We can frame matters in terms of the concept of psychological safety, a concept that refers to the state of believing that you will not face punishment, humiliation, or repercussions for expressing your views. Do you think that a child who just witnessed her family slaughtered would have the psychological safety to refuse the request for marriage and sex from one of the killers of her family?
McLatchie cites the fact that the child would be given a month to mourn her family before being presented with a suitor. But does anybody really think a month to “mourn” is going to bring the healing required for genuine psychological safety and the ability to consent or withhold consent of one’s own free will?
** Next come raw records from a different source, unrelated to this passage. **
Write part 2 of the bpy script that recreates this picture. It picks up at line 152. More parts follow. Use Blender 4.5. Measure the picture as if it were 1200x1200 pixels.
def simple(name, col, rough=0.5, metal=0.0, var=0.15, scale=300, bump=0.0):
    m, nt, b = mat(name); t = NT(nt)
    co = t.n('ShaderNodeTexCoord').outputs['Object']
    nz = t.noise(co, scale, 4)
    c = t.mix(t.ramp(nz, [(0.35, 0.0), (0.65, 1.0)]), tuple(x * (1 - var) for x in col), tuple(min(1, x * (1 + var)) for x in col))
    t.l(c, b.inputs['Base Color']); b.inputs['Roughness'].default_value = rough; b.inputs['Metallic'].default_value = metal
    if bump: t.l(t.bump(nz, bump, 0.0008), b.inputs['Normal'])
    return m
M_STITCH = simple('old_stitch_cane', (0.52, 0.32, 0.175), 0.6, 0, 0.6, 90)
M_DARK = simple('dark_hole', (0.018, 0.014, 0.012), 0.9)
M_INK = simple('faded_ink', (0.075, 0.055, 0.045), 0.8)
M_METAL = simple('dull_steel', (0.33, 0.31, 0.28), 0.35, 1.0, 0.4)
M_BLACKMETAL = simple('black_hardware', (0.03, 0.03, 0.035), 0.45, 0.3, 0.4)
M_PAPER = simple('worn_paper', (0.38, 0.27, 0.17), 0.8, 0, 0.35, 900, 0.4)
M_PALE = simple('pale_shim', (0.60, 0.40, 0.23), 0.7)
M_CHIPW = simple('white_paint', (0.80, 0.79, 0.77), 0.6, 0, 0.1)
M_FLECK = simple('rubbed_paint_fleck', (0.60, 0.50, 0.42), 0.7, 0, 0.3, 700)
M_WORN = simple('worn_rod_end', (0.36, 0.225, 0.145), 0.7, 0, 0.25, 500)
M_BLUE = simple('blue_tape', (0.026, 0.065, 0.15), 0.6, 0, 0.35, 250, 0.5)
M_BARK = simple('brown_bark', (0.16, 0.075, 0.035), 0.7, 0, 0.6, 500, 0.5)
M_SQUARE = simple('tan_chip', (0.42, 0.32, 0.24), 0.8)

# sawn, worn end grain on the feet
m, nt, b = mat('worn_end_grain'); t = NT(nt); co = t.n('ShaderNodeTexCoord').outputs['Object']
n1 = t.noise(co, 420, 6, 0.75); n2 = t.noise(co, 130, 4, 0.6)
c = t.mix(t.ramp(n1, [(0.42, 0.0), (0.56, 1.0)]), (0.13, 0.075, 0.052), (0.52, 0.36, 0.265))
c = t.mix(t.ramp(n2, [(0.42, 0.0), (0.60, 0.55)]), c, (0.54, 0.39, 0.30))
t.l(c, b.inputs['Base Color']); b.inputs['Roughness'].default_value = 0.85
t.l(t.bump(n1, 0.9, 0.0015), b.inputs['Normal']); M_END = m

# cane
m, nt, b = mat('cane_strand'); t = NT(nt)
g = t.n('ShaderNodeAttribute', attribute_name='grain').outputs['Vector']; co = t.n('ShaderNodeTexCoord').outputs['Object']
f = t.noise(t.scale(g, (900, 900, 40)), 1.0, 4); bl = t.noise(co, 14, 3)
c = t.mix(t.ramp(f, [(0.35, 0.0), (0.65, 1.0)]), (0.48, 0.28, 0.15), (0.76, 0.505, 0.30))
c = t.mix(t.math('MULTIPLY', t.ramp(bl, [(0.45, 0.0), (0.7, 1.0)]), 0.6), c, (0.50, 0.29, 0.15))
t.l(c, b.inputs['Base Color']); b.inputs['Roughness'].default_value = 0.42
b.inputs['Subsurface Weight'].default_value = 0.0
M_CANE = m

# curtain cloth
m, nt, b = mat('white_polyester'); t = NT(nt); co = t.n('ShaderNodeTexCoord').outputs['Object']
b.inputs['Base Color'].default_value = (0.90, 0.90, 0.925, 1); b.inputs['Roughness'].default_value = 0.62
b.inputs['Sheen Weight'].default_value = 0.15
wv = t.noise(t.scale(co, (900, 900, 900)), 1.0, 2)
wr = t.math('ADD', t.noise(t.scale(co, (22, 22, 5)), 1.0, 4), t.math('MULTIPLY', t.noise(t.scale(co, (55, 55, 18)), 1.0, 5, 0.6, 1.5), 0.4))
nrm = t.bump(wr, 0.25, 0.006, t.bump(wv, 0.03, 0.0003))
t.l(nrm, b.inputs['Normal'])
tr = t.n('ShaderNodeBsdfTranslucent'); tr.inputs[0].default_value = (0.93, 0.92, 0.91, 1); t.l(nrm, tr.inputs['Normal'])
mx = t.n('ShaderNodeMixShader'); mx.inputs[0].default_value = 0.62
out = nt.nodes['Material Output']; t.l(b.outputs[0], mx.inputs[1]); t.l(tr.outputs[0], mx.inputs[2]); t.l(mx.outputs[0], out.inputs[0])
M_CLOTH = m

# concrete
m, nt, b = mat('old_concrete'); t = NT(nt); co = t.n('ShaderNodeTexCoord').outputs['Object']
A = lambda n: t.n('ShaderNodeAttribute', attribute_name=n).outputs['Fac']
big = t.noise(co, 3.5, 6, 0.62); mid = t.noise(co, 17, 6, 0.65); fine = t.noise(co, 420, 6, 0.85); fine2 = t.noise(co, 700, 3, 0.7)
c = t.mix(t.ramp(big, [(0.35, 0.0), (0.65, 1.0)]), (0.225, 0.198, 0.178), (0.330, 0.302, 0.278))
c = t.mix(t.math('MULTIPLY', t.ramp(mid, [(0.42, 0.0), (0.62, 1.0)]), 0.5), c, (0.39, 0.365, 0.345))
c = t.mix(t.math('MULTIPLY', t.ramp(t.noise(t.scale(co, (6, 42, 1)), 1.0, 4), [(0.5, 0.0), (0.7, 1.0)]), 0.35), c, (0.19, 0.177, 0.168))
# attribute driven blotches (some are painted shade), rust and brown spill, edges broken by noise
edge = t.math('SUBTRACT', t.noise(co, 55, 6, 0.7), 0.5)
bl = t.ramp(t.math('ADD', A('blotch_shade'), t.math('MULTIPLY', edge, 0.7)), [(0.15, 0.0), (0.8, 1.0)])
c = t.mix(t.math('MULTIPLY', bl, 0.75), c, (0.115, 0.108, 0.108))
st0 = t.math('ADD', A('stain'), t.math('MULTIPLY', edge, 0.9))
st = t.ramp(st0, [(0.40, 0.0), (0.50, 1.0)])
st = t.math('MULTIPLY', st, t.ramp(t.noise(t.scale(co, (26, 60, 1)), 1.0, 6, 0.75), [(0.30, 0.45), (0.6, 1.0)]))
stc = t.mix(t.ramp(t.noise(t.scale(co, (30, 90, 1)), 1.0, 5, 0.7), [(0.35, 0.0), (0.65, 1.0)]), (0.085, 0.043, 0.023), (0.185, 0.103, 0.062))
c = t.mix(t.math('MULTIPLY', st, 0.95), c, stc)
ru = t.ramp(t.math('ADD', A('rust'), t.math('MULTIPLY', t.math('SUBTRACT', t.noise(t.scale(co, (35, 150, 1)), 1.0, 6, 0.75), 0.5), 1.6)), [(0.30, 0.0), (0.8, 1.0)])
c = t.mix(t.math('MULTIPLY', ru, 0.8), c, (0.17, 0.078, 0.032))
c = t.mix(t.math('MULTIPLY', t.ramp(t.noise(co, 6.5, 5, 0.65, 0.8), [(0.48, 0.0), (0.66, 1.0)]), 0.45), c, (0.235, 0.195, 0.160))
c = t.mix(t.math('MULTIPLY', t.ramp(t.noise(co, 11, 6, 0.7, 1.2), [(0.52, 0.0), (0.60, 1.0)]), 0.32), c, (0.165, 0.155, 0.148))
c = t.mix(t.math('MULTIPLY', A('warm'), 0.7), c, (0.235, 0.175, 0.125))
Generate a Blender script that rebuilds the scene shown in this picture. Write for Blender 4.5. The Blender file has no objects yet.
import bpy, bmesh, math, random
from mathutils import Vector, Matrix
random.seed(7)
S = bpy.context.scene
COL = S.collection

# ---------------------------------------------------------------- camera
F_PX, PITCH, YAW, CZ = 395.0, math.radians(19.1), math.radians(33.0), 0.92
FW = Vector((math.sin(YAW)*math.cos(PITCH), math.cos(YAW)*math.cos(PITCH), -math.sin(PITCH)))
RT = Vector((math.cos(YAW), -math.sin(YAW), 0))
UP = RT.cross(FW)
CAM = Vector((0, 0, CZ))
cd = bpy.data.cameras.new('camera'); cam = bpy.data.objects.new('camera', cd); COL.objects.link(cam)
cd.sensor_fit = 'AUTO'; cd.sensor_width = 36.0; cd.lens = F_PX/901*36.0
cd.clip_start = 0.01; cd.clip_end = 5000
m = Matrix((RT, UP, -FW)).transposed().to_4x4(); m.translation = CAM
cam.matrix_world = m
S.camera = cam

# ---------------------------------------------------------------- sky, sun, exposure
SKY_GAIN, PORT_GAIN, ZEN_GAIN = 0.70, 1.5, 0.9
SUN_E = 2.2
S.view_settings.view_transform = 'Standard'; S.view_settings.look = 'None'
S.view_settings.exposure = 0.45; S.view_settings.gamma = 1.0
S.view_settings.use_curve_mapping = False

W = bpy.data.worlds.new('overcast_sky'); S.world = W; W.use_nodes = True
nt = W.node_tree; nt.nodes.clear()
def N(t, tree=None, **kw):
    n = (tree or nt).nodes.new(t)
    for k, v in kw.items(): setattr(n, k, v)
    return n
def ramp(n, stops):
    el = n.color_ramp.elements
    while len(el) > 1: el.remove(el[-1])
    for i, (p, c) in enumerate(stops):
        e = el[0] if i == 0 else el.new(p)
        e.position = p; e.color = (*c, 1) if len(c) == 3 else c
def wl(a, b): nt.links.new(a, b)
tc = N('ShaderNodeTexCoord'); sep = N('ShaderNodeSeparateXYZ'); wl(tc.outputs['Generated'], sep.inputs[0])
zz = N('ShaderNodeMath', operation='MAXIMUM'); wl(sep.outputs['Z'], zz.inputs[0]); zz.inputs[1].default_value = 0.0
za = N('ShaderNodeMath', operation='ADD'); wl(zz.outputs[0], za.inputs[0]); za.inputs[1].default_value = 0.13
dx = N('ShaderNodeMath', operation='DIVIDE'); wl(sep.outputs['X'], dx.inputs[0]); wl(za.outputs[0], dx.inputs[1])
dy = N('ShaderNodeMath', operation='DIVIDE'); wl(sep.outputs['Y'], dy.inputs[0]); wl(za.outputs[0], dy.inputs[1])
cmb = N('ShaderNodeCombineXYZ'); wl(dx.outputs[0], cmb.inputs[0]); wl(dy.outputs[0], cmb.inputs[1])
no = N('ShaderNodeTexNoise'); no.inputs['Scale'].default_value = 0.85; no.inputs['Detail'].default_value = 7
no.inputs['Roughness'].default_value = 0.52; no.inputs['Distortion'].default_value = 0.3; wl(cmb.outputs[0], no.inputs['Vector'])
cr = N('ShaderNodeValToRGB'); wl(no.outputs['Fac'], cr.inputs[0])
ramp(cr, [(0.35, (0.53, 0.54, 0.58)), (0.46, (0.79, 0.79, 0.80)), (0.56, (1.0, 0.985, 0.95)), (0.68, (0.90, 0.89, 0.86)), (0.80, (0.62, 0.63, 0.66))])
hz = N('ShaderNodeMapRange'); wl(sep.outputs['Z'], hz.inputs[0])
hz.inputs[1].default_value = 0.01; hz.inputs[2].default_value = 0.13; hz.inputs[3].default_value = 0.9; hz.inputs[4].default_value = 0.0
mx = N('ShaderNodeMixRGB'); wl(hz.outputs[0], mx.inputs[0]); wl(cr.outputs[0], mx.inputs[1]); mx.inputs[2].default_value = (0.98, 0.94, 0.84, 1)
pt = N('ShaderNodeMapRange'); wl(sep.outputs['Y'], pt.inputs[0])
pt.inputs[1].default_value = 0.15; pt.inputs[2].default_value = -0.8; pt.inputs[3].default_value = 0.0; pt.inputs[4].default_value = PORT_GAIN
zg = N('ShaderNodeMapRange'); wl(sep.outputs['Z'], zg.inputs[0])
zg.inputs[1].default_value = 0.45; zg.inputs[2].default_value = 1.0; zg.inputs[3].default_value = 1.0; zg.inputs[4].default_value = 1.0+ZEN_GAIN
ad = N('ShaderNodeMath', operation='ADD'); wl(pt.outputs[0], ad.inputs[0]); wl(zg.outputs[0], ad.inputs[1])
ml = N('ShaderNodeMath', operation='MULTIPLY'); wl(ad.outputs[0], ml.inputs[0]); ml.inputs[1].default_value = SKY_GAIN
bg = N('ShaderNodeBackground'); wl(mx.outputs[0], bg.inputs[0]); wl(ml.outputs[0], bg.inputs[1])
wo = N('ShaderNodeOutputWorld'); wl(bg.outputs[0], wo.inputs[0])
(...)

Let’s put this in context. Thirty days ago, this child witnessed her father being disemboweled; she saw her mother beheaded; she wailed in terror as her two brothers were impaled on spears. As her father lay on the ground, fumbling in confusion with his own intestines, her mother’s severed head was still blinking in muscular spasms, and her brothers were gasping for breath as blood bubbled up in their throats, she was yanked away by a soldier. Now that same soldier is asking for her hand in marriage: but hey, it’s been thirty days, so she’s ready, right?
In the article, McLatchie also cites Israelite legislation against rape as a way to underscore the fact that the Israelites took rape seriously.
“According to this text [Deuteronomy 22:23-27], the crime of rape is so serious that it is punishable by death. If the woman failed to scream for help when she was in the city and could be heard, the Jewish law viewed the situation as consensual sex rather than rape, since the woman could have cried out for someone to rescue her but didn’t. Thus, both parties were guilty.”
Ironically, this passage has the opposite of the intended effect. Rather than calm our concern that the children might have been raped, it merely places a spotlight on the grossly limited understanding of consent in ancient Israelite society. According to this legislation, if a woman doesn’t cry out while being raped in a populated area, she is considered a willing participant who should likewise face a punitive judgment. No consideration is made for the likely possibility that she was too terrified to cry out and thus that she may have been utterly immobilized by fear.
Far from addressing our concern, Deuteronomy 22 merely highlights the utter inadequacy of ancient Israelite understandings of psychological safety, sexual consent, and rape. But McLatchie is not an ancient Israelite. He should know better.